**DATA FOR THIS TASK**.
□ □ □ □ □

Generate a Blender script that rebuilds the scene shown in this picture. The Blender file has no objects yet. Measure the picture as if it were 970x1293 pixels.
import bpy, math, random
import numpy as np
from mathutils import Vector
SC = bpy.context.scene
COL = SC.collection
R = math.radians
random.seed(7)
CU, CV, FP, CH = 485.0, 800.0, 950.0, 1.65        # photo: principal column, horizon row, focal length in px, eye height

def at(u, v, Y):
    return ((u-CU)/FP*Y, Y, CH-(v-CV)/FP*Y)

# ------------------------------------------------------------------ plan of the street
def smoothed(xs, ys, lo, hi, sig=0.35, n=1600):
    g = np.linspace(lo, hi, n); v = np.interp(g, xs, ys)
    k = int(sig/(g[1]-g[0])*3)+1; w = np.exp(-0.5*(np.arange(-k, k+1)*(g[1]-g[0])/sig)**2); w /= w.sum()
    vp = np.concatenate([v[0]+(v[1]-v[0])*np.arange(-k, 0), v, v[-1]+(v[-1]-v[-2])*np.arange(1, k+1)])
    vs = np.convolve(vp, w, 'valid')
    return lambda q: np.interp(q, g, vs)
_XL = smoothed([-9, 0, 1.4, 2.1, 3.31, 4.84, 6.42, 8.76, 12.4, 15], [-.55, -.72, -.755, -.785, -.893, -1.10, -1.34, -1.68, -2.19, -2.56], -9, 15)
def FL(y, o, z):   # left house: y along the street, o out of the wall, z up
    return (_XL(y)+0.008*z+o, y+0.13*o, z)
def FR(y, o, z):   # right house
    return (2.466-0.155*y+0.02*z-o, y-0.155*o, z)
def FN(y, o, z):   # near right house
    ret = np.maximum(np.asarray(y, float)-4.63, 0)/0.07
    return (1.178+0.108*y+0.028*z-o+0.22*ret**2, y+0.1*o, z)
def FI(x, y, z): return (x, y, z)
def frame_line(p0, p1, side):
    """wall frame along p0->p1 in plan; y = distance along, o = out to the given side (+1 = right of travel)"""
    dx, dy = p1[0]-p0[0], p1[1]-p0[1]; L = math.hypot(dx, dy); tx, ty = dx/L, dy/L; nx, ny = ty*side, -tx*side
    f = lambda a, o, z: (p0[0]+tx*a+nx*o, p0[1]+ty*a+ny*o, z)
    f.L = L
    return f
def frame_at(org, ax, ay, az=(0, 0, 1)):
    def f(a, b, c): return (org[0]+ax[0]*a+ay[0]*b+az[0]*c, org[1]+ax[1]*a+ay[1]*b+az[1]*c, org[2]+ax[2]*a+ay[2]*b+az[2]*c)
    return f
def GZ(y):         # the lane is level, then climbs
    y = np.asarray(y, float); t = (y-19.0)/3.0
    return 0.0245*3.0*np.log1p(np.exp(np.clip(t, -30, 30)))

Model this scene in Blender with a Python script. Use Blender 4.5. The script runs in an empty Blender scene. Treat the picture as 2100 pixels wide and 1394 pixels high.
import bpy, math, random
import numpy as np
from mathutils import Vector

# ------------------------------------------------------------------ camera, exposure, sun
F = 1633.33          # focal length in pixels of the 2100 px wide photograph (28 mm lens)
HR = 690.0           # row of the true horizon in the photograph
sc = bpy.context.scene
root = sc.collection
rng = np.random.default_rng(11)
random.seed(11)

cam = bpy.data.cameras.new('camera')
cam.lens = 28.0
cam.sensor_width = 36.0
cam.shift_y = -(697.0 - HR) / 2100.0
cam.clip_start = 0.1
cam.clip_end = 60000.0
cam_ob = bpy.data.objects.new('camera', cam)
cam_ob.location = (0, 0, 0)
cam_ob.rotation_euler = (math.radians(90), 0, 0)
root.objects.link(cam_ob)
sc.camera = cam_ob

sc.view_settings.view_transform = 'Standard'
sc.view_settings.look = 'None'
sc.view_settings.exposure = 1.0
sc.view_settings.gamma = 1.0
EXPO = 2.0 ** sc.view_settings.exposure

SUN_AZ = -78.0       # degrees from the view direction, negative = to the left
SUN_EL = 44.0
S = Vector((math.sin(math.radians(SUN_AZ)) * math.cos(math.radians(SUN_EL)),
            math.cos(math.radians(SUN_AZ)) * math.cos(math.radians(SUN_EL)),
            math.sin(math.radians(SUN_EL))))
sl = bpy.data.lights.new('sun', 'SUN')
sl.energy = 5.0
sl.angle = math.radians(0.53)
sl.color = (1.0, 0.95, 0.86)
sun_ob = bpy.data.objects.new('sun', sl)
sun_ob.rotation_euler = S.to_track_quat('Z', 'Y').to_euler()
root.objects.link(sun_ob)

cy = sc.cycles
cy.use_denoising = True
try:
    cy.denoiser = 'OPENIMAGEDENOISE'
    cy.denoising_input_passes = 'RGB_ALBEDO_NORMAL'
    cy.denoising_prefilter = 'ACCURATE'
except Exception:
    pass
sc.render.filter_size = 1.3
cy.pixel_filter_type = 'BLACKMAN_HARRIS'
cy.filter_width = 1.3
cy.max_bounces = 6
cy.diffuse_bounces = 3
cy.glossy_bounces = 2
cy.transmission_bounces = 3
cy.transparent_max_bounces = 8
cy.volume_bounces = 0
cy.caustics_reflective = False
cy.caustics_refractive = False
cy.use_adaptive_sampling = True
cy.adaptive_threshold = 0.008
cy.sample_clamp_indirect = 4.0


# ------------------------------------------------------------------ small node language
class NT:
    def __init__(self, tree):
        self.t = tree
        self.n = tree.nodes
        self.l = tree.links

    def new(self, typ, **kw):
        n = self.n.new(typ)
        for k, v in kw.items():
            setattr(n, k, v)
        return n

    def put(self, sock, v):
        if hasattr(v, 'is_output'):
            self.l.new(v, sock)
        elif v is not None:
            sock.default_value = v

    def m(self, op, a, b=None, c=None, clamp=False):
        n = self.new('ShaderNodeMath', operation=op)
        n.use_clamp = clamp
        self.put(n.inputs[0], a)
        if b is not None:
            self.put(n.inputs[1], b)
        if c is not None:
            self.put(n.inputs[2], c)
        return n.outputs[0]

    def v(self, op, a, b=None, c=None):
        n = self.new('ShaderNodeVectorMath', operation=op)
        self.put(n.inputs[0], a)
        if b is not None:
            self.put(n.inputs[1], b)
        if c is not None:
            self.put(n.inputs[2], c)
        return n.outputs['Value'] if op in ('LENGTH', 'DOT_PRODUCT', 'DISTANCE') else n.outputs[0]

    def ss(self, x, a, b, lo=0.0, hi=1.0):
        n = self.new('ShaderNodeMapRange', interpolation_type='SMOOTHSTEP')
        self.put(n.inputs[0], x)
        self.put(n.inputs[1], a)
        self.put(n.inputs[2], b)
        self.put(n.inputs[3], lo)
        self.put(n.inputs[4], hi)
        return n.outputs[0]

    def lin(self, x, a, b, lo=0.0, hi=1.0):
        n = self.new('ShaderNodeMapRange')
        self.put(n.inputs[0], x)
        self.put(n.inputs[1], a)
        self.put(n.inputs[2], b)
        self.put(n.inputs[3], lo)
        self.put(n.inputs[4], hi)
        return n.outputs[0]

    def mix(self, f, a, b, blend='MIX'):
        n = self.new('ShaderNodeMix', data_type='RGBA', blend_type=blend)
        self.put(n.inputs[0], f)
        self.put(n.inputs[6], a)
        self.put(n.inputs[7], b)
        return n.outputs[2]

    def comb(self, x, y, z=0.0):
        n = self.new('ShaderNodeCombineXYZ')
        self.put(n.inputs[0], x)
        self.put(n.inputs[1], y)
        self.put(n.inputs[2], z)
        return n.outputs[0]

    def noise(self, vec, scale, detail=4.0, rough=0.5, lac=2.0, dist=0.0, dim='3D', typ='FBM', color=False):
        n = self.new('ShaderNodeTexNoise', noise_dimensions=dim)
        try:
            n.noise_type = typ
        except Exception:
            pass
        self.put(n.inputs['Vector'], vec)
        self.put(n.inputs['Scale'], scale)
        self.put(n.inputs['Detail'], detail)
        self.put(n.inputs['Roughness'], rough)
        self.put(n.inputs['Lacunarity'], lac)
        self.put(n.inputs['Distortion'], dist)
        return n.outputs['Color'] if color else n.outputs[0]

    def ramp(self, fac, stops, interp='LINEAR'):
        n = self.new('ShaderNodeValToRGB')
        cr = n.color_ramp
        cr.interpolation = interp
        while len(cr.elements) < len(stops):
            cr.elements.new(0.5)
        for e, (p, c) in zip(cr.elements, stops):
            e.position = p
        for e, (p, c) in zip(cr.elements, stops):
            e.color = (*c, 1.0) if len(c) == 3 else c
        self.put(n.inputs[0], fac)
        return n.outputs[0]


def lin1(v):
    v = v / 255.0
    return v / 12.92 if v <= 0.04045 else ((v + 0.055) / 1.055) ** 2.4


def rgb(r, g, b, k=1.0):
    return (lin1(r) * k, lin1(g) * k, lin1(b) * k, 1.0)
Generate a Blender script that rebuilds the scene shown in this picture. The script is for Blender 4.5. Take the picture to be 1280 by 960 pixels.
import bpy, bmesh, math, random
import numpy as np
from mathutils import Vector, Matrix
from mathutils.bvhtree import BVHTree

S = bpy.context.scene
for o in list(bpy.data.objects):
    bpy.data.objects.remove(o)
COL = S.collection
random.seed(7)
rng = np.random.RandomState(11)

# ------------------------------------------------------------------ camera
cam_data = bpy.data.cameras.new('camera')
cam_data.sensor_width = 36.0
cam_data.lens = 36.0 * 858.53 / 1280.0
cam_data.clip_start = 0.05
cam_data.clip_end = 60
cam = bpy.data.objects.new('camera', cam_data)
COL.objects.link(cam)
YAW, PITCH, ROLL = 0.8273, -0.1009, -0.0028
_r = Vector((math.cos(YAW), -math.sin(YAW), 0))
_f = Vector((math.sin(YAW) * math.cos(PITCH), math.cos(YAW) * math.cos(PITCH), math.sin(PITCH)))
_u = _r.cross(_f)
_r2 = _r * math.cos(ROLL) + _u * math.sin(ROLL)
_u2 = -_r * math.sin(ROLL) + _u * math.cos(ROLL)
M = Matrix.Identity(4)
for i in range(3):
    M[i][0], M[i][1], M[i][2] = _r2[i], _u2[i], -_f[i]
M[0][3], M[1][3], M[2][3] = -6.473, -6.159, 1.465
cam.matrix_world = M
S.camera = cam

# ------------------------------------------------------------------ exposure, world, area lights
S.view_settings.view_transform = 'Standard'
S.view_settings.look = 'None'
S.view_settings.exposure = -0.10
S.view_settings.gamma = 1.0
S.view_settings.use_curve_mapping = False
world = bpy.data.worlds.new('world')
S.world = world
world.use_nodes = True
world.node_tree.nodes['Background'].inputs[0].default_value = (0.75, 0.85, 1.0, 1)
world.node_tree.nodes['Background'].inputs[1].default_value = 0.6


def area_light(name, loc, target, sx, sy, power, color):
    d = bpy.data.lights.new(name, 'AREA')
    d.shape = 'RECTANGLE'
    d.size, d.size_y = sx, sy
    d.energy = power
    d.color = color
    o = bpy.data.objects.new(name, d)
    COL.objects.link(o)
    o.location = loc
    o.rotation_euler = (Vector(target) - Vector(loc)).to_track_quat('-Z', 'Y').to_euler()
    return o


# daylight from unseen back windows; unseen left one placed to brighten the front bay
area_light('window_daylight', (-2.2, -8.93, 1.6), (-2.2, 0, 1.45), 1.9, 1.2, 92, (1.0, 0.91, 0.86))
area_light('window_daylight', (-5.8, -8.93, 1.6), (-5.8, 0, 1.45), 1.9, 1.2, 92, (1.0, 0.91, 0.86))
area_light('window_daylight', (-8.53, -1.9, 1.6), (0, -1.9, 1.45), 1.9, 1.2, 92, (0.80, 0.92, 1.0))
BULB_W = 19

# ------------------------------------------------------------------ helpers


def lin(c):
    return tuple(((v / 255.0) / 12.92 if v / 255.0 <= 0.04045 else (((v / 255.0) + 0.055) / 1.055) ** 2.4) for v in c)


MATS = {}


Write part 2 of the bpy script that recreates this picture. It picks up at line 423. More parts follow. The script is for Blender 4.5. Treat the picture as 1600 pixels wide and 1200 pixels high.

□ □ □ □ □

**WHAT YOU NEED TO DO**.
Return exactly, and only, the lines from the one containing "by 960 pixels." down to the one containing "S.camera = cam", with both of those lines included.

**ANSWER IN FULL**.
Generate a Blender script that rebuilds the scene shown in this picture. The script is for Blender 4.5. Take the picture to be 1280 by 960 pixels.
import bpy, bmesh, math, random
import numpy as np
from mathutils import Vector, Matrix
from mathutils.bvhtree import BVHTree

S = bpy.context.scene
for o in list(bpy.data.objects):
    bpy.data.objects.remove(o)
COL = S.collection
random.seed(7)
rng = np.random.RandomState(11)

# ------------------------------------------------------------------ camera
cam_data = bpy.data.cameras.new('camera')
cam_data.sensor_width = 36.0
cam_data.lens = 36.0 * 858.53 / 1280.0
cam_data.clip_start = 0.05
cam_data.clip_end = 60
cam = bpy.data.objects.new('camera', cam_data)
COL.objects.link(cam)
YAW, PITCH, ROLL = 0.8273, -0.1009, -0.0028
_r = Vector((math.cos(YAW), -math.sin(YAW), 0))
_f = Vector((math.sin(YAW) * math.cos(PITCH), math.cos(YAW) * math.cos(PITCH), math.sin(PITCH)))
_u = _r.cross(_f)
_r2 = _r * math.cos(ROLL) + _u * math.sin(ROLL)
_u2 = -_r * math.sin(ROLL) + _u * math.cos(ROLL)
M = Matrix.Identity(4)
for i in range(3):
    M[i][0], M[i][1], M[i][2] = _r2[i], _u2[i], -_f[i]
M[0][3], M[1][3], M[2][3] = -6.473, -6.159, 1.465
cam.matrix_world = M
S.camera = cam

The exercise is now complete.